Fairfax Media is reported to be under siege from US buyout group, TPG Capital. Fairfax Media reports that TPG is expected to sit on a 4.9% stake in Fairfax after soaking up most of the 36 million shares that changed hands on Monday and Tuesday. Other punters will join the circus this morning and up will go Fairfax shares.
No foreign buyer can own more than 5% of an Australian media company without approval from the Foreign Investment Review Board (FIRB). Investors are not required to publicly disclose shareholdings of less than 5%. The Australian Financial Review revealed earlier this week that TPG is trying to drum up interest from local investors for a bid for Fairfax. The buying has driven Fairfax shares up 15 cents, or 12% to $1.07 yesterday. Fairfax shares haven’t been this high since April, 2011, well before its business model was destroyed by the rapid rise of Facebook, plus Google and the collapse in print ads. Billions of dollars have been written down in that time, thousands of employees have been sacked, including hundreds of journalists and the management and board changed several times.
The company’s share register has all sorts of oddballs in it — from big time super funds, to rich lister speculators such as Alex Waislitz, and his Thorney Investments (he is part of the extended Pratt family of Melbourne based rich listers).
Back in 2006, Kerry Stokes was confirmed as having a 3% stake in Fairfax. There have been no reports of that stake being sold and it is claimed Stokes’ Seven West Media remains a holder with a less than the disclosable 5% stake. Any move by Stokes would need the ownership limits abolished by the Federal Government’s media laws which remain stuck in limbo in the Senate. Stokes and Seven have not strongly supported these changes.

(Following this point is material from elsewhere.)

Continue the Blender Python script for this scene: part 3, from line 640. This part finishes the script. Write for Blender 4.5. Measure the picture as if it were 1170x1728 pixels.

Perhaps this move by TPG might see Stokes change his mind.
Most commentary says TPG wants control of Fairfax’s Domain property website business, which is the one asset Fairfax management have done more to protect and nurture in the past three years than the newspapers and even the Stan streaming video joint venture with Nine Entertainment Co. Fairfax took write-downs and other losses of more than $900 million in 2015-16 to separate Domain from its print operations and turn it into a stand-alone division. That, though, has coincided with a surge in property prices, increased fears about a crunch and a drop in listings, especially in the key Sydney and Melbourne markets (where News Corp’s REA Group is the major player).
TPG doesn’t have a stellar track record in passing on companies to shareholders that can depend on a value-driven deal being done. It is for TPG, but not the incoming shareholders. Myer is the best example. It listed Myer back in 2009 at $4.10 a share in one of the great flops of recent times. TPG took its cash from the bid and spirited out of Australia within hours of the cash coming into its accounts and left behind a reported $739 million tax bill, which was overturned by the Federal Court in 2011.
In 2014, TPG tried without success to cheapskate its way into control of Treasury Wine Estates. The board and management of Treasury rejected the approaches, angering some hedge fund and other short-term investors. Treasury shares have since more than doubled the sub-$5.20, TPG-suggested price to close at $12.16 yesterday. Now it is trying to bluff its way into Fairfax Media.